Spend a few minutes browsing the internet, and you'll find no shortage of pictures that show well-appointed homes and pristine outdoor retreats. But all of us know plenty of households (perhaps even our own) that feature messy basements, garages stuffed to the gills and filing cabinets full of documents from decades past.

That clutter isn't just bad for aesthetics; it's also bad for your pocketbook. Do you really need everything in that storage unit you're paying rent on? Could you use an online auction site to unload that treadmill and make a few bucks in the process?

In-game, it's admittedly much easier to pick up an old cello or barbecue grill and sell it in short order than it is in real life. But that doesn't mean you can't find ways to rid yourself of clutter to drive real-world financial benefits.

Leverage coupons and rewards to save cash

Another way to save a few bells is to focus on coupons and vouchers. You can perform daily tasks for "Nook Miles," which can be exchanged for furniture or clothes. You can shop with Sahara the camel, who offers something of a loyalty program in the form of tickets for each rug you purchase. You get the idea.

In real life, you have a wide variety of ways to apply this tip. There are online coupon codes, cash-back bonuses, even punch cards where you get your 10th sandwich for free at the local deli. These programs can help you access discounts or the occasional freebie, saving you a little cash.

Whether it's in-game or in real life, smart shopping can help you reach your financial goals.

Speculation is high-risk, high-reward

One of the most talked-about features of Animal Crossing is the weekly "stalk market" for turnips. Simply put, a piglet with a runny nose shows up every Sunday to sell the veggies at a fixed cost. If you're lucky, the local shopkeepers will buy them at a higher price over the next few days.

But there's no guarantee they won't offer you less than you paid. That's important to know, because the turnips don't last forever, so if prices stay low and you never sell, you can wind up with a bunch of rotten turnips and nothing to show for your purchase.

Sure, there are tales of Turnip Millionaires who buy low and sell very high.
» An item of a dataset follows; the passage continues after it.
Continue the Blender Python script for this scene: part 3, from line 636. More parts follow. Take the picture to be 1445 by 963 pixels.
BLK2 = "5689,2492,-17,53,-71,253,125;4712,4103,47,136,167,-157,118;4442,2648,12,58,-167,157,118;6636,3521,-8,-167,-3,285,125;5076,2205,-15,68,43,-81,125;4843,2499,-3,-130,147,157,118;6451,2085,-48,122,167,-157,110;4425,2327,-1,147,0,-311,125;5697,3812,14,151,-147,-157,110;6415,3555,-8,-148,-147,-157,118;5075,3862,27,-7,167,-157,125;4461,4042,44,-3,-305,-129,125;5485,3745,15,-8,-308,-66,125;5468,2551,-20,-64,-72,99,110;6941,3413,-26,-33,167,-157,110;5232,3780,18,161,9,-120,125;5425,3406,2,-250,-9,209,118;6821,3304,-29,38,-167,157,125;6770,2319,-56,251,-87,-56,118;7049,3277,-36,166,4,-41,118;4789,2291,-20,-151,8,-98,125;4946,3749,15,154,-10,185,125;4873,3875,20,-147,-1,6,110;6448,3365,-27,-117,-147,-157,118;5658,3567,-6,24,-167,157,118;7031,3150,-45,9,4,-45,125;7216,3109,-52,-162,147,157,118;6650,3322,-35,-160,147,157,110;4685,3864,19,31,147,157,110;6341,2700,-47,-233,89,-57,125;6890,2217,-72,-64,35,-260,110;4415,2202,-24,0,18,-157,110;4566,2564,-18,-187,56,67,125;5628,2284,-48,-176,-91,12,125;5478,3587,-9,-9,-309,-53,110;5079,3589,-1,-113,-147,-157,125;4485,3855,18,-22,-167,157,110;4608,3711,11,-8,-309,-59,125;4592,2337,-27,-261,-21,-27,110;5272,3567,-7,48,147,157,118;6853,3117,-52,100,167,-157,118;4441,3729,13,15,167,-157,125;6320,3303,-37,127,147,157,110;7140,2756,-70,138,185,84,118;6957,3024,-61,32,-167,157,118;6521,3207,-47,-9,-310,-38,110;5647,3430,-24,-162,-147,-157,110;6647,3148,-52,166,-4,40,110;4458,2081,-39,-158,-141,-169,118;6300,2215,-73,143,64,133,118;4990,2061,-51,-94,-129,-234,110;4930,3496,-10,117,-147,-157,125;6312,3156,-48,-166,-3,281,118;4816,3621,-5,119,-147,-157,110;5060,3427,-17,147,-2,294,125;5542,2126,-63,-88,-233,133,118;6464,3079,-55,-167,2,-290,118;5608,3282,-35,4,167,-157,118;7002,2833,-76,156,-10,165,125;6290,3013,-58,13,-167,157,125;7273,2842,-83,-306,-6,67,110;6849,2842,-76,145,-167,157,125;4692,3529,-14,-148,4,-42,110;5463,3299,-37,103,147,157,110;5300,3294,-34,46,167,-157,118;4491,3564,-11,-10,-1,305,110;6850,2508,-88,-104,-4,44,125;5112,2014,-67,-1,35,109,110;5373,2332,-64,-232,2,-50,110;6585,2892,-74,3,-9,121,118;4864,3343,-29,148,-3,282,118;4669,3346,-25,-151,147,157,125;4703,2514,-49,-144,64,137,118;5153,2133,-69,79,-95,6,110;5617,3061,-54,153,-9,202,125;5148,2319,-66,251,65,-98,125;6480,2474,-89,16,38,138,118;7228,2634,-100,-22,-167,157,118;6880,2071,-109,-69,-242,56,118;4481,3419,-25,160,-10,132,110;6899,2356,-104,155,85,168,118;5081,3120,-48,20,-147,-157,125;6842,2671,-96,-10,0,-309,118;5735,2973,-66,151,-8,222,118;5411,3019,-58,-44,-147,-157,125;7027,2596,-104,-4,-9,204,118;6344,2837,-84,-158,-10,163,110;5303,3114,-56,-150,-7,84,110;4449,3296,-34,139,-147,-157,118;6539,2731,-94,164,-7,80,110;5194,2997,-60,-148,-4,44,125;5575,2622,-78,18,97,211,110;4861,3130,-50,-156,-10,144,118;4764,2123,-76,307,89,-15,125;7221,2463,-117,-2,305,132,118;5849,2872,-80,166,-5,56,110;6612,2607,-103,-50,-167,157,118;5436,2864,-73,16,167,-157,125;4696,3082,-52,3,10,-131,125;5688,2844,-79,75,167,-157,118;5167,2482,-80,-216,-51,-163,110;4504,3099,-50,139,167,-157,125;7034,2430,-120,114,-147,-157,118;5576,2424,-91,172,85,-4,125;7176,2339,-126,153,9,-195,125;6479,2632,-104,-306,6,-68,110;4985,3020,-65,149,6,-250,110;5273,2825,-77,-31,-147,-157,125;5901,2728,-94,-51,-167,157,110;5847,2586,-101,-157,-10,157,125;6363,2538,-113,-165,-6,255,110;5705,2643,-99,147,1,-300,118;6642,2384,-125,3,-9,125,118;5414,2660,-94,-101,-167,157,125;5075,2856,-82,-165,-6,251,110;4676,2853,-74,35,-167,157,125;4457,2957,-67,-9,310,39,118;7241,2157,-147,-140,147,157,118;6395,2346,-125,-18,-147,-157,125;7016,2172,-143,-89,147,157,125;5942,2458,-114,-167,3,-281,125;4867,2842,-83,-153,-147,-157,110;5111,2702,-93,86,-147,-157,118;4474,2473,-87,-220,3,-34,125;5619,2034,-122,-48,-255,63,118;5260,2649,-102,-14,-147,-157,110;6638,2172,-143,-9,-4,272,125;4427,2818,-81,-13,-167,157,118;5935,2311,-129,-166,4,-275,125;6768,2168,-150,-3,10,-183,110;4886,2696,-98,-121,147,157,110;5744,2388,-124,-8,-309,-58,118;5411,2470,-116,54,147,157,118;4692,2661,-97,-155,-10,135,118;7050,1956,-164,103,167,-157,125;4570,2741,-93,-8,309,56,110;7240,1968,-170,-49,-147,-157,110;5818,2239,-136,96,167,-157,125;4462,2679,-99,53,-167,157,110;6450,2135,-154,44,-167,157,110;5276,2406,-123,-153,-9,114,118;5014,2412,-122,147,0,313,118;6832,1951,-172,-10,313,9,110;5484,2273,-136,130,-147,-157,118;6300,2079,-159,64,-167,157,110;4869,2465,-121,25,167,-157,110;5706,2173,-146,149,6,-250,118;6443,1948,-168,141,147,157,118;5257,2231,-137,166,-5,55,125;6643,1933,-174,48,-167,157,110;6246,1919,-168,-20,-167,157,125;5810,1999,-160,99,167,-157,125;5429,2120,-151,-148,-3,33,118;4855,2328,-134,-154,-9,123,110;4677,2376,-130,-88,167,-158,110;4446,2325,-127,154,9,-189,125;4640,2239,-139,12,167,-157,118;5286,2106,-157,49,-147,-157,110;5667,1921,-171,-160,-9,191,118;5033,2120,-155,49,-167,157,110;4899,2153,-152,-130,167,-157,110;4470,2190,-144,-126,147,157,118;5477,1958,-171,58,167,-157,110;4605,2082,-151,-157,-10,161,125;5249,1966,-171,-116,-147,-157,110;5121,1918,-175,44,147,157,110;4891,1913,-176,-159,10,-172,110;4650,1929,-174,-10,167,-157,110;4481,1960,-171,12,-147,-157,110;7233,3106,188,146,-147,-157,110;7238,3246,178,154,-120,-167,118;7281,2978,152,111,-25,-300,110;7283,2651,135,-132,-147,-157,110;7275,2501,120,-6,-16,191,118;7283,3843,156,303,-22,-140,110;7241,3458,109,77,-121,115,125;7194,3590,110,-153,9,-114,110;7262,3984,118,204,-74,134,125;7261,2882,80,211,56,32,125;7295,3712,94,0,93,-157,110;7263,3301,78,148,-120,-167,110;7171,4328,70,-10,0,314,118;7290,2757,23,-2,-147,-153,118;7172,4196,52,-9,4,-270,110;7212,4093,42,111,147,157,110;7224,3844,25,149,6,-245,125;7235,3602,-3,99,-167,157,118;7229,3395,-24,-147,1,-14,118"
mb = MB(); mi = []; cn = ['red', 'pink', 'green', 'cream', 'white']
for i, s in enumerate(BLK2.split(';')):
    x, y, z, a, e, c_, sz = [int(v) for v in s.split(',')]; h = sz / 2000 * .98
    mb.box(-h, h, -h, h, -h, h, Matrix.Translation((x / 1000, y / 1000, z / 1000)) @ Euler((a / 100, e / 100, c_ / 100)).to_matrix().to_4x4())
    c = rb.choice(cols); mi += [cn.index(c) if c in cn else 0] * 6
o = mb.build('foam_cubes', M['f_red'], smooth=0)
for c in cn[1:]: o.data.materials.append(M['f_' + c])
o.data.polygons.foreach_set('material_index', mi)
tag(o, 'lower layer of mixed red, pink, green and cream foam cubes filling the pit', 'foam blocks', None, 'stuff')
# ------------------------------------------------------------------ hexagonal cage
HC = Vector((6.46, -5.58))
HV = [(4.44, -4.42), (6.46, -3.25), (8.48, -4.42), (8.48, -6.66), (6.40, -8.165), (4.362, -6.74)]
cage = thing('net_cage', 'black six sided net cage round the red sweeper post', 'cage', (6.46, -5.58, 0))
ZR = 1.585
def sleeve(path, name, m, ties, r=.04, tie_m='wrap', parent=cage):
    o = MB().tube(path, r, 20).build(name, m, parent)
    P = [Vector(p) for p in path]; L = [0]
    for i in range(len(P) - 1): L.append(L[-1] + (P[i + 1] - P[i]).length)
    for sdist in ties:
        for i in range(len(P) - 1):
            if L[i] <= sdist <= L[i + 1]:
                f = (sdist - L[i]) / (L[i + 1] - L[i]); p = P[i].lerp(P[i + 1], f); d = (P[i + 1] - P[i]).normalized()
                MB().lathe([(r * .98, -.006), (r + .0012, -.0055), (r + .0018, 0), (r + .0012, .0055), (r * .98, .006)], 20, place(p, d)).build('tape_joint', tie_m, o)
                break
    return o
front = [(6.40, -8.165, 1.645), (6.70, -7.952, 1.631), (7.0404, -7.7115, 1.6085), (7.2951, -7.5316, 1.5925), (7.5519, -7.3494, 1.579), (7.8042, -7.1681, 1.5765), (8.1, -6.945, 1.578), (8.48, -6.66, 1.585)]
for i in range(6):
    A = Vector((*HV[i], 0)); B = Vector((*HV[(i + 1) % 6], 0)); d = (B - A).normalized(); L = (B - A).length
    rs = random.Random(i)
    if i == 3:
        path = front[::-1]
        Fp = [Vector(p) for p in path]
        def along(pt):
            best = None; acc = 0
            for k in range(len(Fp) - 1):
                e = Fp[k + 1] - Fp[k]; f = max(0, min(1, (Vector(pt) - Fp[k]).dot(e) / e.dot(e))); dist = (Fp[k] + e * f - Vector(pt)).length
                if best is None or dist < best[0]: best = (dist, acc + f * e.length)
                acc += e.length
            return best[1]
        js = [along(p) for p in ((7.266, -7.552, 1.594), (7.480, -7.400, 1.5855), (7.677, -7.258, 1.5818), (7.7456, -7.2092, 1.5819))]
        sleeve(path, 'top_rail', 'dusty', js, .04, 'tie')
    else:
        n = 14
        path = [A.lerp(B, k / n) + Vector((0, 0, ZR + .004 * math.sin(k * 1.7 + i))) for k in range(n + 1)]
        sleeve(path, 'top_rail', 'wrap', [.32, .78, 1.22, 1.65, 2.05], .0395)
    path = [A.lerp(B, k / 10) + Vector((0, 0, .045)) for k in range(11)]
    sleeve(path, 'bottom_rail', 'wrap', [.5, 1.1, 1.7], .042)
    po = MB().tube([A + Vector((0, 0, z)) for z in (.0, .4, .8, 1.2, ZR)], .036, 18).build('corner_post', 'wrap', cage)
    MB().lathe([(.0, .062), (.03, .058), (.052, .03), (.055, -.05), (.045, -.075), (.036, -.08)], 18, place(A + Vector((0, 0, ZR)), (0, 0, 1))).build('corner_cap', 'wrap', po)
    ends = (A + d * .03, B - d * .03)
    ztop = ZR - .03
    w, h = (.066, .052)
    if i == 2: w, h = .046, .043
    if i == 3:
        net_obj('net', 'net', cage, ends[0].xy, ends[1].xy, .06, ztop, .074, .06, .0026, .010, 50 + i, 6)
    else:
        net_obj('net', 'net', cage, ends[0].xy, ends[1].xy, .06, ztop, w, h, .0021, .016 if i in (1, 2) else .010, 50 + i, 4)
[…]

There are also stories of day traders who bet it all on a fast-moving stock and now own a private jet. But these rewards aren’t the norm, and they shouldn't obscure the real risk of short-term speculation with your hard-earned money.

Low-risk instruments offer more modest but safer returns

An alternative approach to the stalk market is the far less lucrative method of relying on interest from your savings at the bank. In Animal Crossing, as in real life, this return is pretty darn low: a mere 0.05%, or 5 bells on 10,000 saved, after the Bank of Nook lowered rates from a much healthier 0.5% in April.

However, the interest on savings is a sure thing each month, as opposed to the volatility and uncertainty of turnips. And those hard-working gamers with millions of bells in the bank enjoy a decent payday.

Investing always involves some self-reflection on your long-term financial goals, your budget and how much risk you're willing to take. While some might view bank interest as too small to matter, others might be happy to miss out on the high ceilings of riskier methods if it means they can be more certain about their finances.

Money can't buy friendship!

It's natural to want to have nice things, and many of us take great satisfaction in showing off our fancy clothes or beautiful homes. But it's important to remember that money can't buy everything in life.

In Animal Crossing, as you build friendships with the other island residents, you can give them gifts such as flowers you just picked, decorations you crafted by hand and other items that might not seem to be worth much. You'll also find if you give gifts, folks will sometimes reciprocate in kind – or if you're really lucky, they just pay you in bells above what you'd get by selling the item directly at the store!

But ultimately, your friends simply enjoy the camaraderie; talking to them and showing you care will keep them happy and content to remain on your island.

This is a subtle but important lesson. In the words of the immortal K.K. Slider, "Rambling this crazy world is squaresville without some pals."